##### AVAILABLE DATA

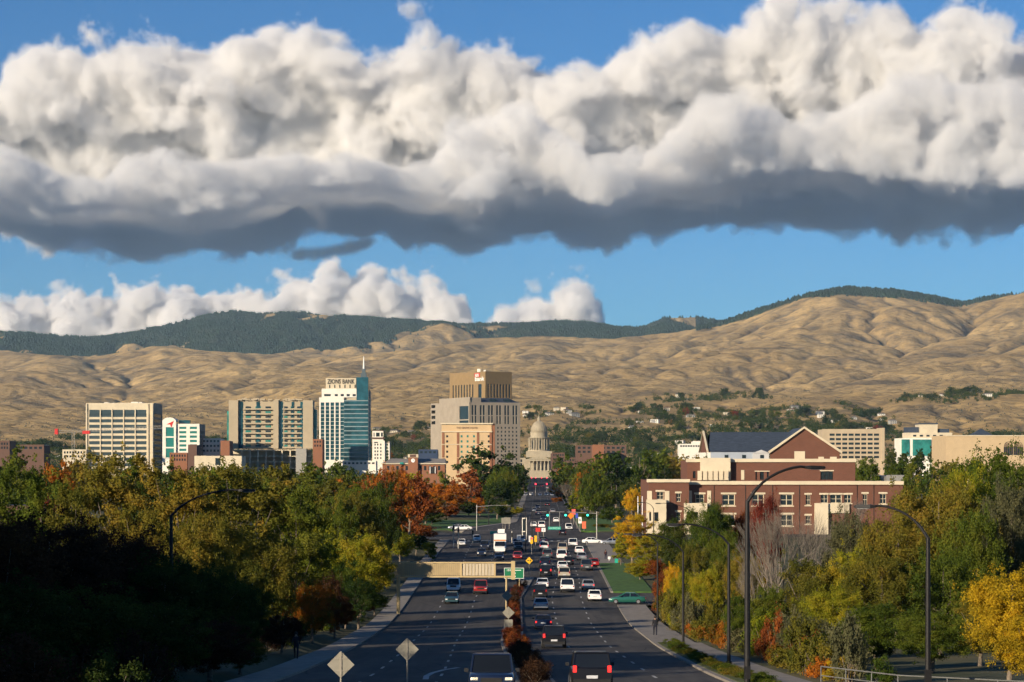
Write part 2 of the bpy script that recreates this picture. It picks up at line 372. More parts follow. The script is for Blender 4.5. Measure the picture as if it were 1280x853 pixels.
# ------------------------------------------------------------------ roads
M_asph = mat('asphalt', (0.078, 0.068, 0.057), 0.9, scale=0.35, col2=(0.050, 0.045, 0.040), bump=0.15, detail=8, stretch=(1, 0.12, 1))
def wear(m):
    t = m.node_tree; b = t.nodes['Principled BSDF']; src = b.inputs['Base Color'].links[0].from_socket
    tc = t.nodes.new('ShaderNodeTexCoord')
    def mp(s):
        k = t.nodes.new('ShaderNodeMapping'); k.inputs['Scale'].default_value = s; t.links.new(tc.outputs['Object'], k.inputs[0]); return k.outputs[0]
    def layer(src, fac, c, mode='MULTIPLY'):
        x = t.nodes.new('ShaderNodeMix'); x.data_type = 'RGBA'; x.blend_type = mode; t.links.new(fac, x.inputs[0]); t.links.new(src, x.inputs[6]); x.inputs[7].default_value = (*c, 1); return x.outputs[2]
    def rmp(s, p0, p1, a, c):
        r = t.nodes.new('ShaderNodeMapRange'); t.links.new(s, r.inputs[0]); r.inputs['From Min'].default_value = p0; r.inputs['From Max'].default_value = p1; r.inputs['To Min'].default_value = a; r.inputs['To Max'].default_value = c; return r.outputs[0]
    n = t.nodes.new('ShaderNodeTexNoise'); n.inputs['Scale'].default_value = 1.1; n.inputs['Detail'].default_value = 4; t.links.new(mp((1, .02, 1)), n.inputs['Vector'])
    src = layer(src, rmp(n.outputs[0], .42, .62, 0, .8), (.62, .62, .64))
    v = t.nodes.new('ShaderNodeTexVoronoi'); v.feature = 'DISTANCE_TO_EDGE'; v.inputs['Scale'].default_value = 1; t.links.new(mp((.16, .06, 1)), v.inputs['Vector'])
    src = layer(src, rmp(v.outputs[0], .004, .012, .85, 0), (.30, .30, .32))
    v = t.nodes.new('ShaderNodeTexVoronoi'); v.inputs['Scale'].default_value = 1; v.distance = 'CHEBYCHEV'; t.links.new(mp((.22, .05, 1)), v.inputs['Vector'])
    sx = t.nodes.new('ShaderNodeSeparateColor'); t.links.new(v.outputs['Color'], sx.inputs[0])
    src = layer(src, rmp(sx.outputs[0], .80, .82, 0, .55), (.60, .60, .62)); src = layer(src, rmp(sx.outputs[1], .86, .88, 0, .5), (1.5, 1.45, 1.4))
    t.links.new(src, b.inputs['Base Color'])
wear(M_asph)
M_conc = mat('concrete', (0.24, 0.21, 0.175), 0.9, 0.18, 1.3, detail=8)
M_line = mat('road_paint', (0.46, 0.44, 0.40), 0.8, scale=1.8, col2=(0.28, 0.27, 0.25), mapto=(0.38, 0.52))
M_brickpave = mat('brick_paving', (0.24, 0.10, 0.065), 0.9, 0.2, 2)
M_lawn = mat('mown_lawn', (0.055, 0.115, 0.020), 0.95, 0.35, 0.9, bump=0.3, detail=8)
def ystep(y0, y1):
    out = [y0]
    while out[-1] < y1 - 1e-6:
        y = out[-1]; out.append(min(y1, y + (4 if y < 350 else 10 if y < 700 else 40)))
    return out
def ribbon(name, fx0, fx1, y0, y1, dz, m, label, thick=None, parent=None, kind='structure'):
    mb = MB(); ys = ystep(y0, y1); f0 = fx0 if callable(fx0) else (lambda Y: fx0); f1 = fx1 if callable(fx1) else (lambda Y: fx1)
    if thick:
        mb.loft([[(f0(y), y, g(y) + dz - thick), (f1(y), y, g(y) + dz - thick), (f1(y), y, g(y) + dz), (f0(y), y, g(y) + dz)] for y in ys])
        mb.f = [f[::-1] for f in mb.f]
    else:
        for a, b in zip(ys, ys[1:]):
            mb.add([(f0(a), a, g(a) + dz), (f1(a), a, g(a) + dz), (f1(b), b, g(b) + dz), (f0(b), b, g(b) + dz)], [(0, 1, 2, 3)])
    o = mb.build(name, m, parent)
    if label: tag(o, label, kind=kind)
    return o
road = ribbon('boulevard_road', lambda Y: LK(Y), lambda Y: RK(Y), -60, 2190, 0, M_asph, 'wide asphalt boulevard running straight to the domed building')
def cross():
    mb = MB()
    for x0, x1 in ((-330, LK(545) - 0.0), (RK(545), 260)): mb.add([(x0, 520, -.004), (x1, 520, -.004), (x1, 570, -.004), (x0, 570, -.004)], [(0, 1, 2, 3)])
    tag(mb.build('cross_street', M_asph), 'cross street meeting the boulevard at the traffic lights', kind='structure')
    mb = MB(); mb.add([(RK(297), 284, -.0), (60, 284, -.0), (60, 312, -.0), (RK(297), 312, -.0)], [(0, 1, 2, 3)])
    mb.v = [(x, y, g(y) + .0 + z) for x, y, z in mb.v]; tag(mb.build('side_street', M_asph), 'side street entering from the right by the lawn', kind='structure')
    mb = MB(); mb.add([(RK(297) + .3, 286, .0), (24, 286, .0), (24, 291, .0), (RK(297) + .3, 291, .0)], [(0, 1, 2, 3)]); mb.v = [(x, y, g(y) + .006 + z) for x, y, z in mb.v]
    tag(mb.build('brick_crossing', M_brickpave), 'red brick crossing over the side street mouth', kind='structure')
cross()
def walk_l(a, b): 
    ribbon('kerb', lambda Y: LK(Y) - .35, lambda Y: LK(Y), a, b, .13, M_conc, 'concrete kerb along the left edge of the boulevard', .5)
    ribbon('sidewalk', lambda Y: LK(Y) - 2.3, lambda Y: LK(Y) - .353, a, b, .125, M_conc, 'concrete sidewalk left of the boulevard', .45)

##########

__STATED PROBLEM__
Without the pictures, retype the whole of the material above exactly.

__FINISHED EXERCISE__
Write part 2 of the bpy script that recreates this picture. It picks up at line 372. More parts follow. The script is for Blender 4.5. Measure the picture as if it were 1280x853 pixels.
# ------------------------------------------------------------------ roads
M_asph = mat('asphalt', (0.078, 0.068, 0.057), 0.9, scale=0.35, col2=(0.050, 0.045, 0.040), bump=0.15, detail=8, stretch=(1, 0.12, 1))
def wear(m):
    t = m.node_tree; b = t.nodes['Principled BSDF']; src = b.inputs['Base Color'].links[0].from_socket
    tc = t.nodes.new('ShaderNodeTexCoord')
    def mp(s):
        k = t.nodes.new('ShaderNodeMapping'); k.inputs['Scale'].default_value = s; t.links.new(tc.outputs['Object'], k.inputs[0]); return k.outputs[0]
    def layer(src, fac, c, mode='MULTIPLY'):
        x = t.nodes.new('ShaderNodeMix'); x.data_type = 'RGBA'; x.blend_type = mode; t.links.new(fac, x.inputs[0]); t.links.new(src, x.inputs[6]); x.inputs[7].default_value = (*c, 1); return x.outputs[2]
    def rmp(s, p0, p1, a, c):
        r = t.nodes.new('ShaderNodeMapRange'); t.links.new(s, r.inputs[0]); r.inputs['From Min'].default_value = p0; r.inputs['From Max'].default_value = p1; r.inputs['To Min'].default_value = a; r.inputs['To Max'].default_value = c; return r.outputs[0]
    n = t.nodes.new('ShaderNodeTexNoise'); n.inputs['Scale'].default_value = 1.1; n.inputs['Detail'].default_value = 4; t.links.new(mp((1, .02, 1)), n.inputs['Vector'])
    src = layer(src, rmp(n.outputs[0], .42, .62, 0, .8), (.62, .62, .64))
    v = t.nodes.new('ShaderNodeTexVoronoi'); v.feature = 'DISTANCE_TO_EDGE'; v.inputs['Scale'].default_value = 1; t.links.new(mp((.16, .06, 1)), v.inputs['Vector'])
    src = layer(src, rmp(v.outputs[0], .004, .012, .85, 0), (.30, .30, .32))
    v = t.nodes.new('ShaderNodeTexVoronoi'); v.inputs['Scale'].default_value = 1; v.distance = 'CHEBYCHEV'; t.links.new(mp((.22, .05, 1)), v.inputs['Vector'])
    sx = t.nodes.new('ShaderNodeSeparateColor'); t.links.new(v.outputs['Color'], sx.inputs[0])
    src = layer(src, rmp(sx.outputs[0], .80, .82, 0, .55), (.60, .60, .62)); src = layer(src, rmp(sx.outputs[1], .86, .88, 0, .5), (1.5, 1.45, 1.4))
    t.links.new(src, b.inputs['Base Color'])
wear(M_asph)
M_conc = mat('concrete', (0.24, 0.21, 0.175), 0.9, 0.18, 1.3, detail=8)
M_line = mat('road_paint', (0.46, 0.44, 0.40), 0.8, scale=1.8, col2=(0.28, 0.27, 0.25), mapto=(0.38, 0.52))
M_brickpave = mat('brick_paving', (0.24, 0.10, 0.065), 0.9, 0.2, 2)
M_lawn = mat('mown_lawn', (0.055, 0.115, 0.020), 0.95, 0.35, 0.9, bump=0.3, detail=8)
def ystep(y0, y1):
    out = [y0]
    while out[-1] < y1 - 1e-6:
        y = out[-1]; out.append(min(y1, y + (4 if y < 350 else 10 if y < 700 else 40)))
    return out
def ribbon(name, fx0, fx1, y0, y1, dz, m, label, thick=None, parent=None, kind='structure'):
    mb = MB(); ys = ystep(y0, y1); f0 = fx0 if callable(fx0) else (lambda Y: fx0); f1 = fx1 if callable(fx1) else (lambda Y: fx1)
    if thick:
        mb.loft([[(f0(y), y, g(y) + dz - thick), (f1(y), y, g(y) + dz - thick), (f1(y), y, g(y) + dz), (f0(y), y, g(y) + dz)] for y in ys])
        mb.f = [f[::-1] for f in mb.f]
    else:
        for a, b in zip(ys, ys[1:]):
            mb.add([(f0(a), a, g(a) + dz), (f1(a), a, g(a) + dz), (f1(b), b, g(b) + dz), (f0(b), b, g(b) + dz)], [(0, 1, 2, 3)])
    o = mb.build(name, m, parent)
    if label: tag(o, label, kind=kind)
    return o
road = ribbon('boulevard_road', lambda Y: LK(Y), lambda Y: RK(Y), -60, 2190, 0, M_asph, 'wide asphalt boulevard running straight to the domed building')
def cross():
    mb = MB()
    for x0, x1 in ((-330, LK(545) - 0.0), (RK(545), 260)): mb.add([(x0, 520, -.004), (x1, 520, -.004), (x1, 570, -.004), (x0, 570, -.004)], [(0, 1, 2, 3)])
    tag(mb.build('cross_street', M_asph), 'cross street meeting the boulevard at the traffic lights', kind='structure')
    mb = MB(); mb.add([(RK(297), 284, -.0), (60, 284, -.0), (60, 312, -.0), (RK(297), 312, -.0)], [(0, 1, 2, 3)])
    mb.v = [(x, y, g(y) + .0 + z) for x, y, z in mb.v]; tag(mb.build('side_street', M_asph), 'side street entering from the right by the lawn', kind='structure')
    mb = MB(); mb.add([(RK(297) + .3, 286, .0), (24, 286, .0), (24, 291, .0), (RK(297) + .3, 291, .0)], [(0, 1, 2, 3)]); mb.v = [(x, y, g(y) + .006 + z) for x, y, z in mb.v]
    tag(mb.build('brick_crossing', M_brickpave), 'red brick crossing over the side street mouth', kind='structure')
cross()
def walk_l(a, b): 
    ribbon('kerb', lambda Y: LK(Y) - .35, lambda Y: LK(Y), a, b, .13, M_conc, 'concrete kerb along the left edge of the boulevard', .5)
    ribbon('sidewalk', lambda Y: LK(Y) - 2.3, lambda Y: LK(Y) - .353, a, b, .125, M_conc, 'concrete sidewalk left of the boulevard', .45)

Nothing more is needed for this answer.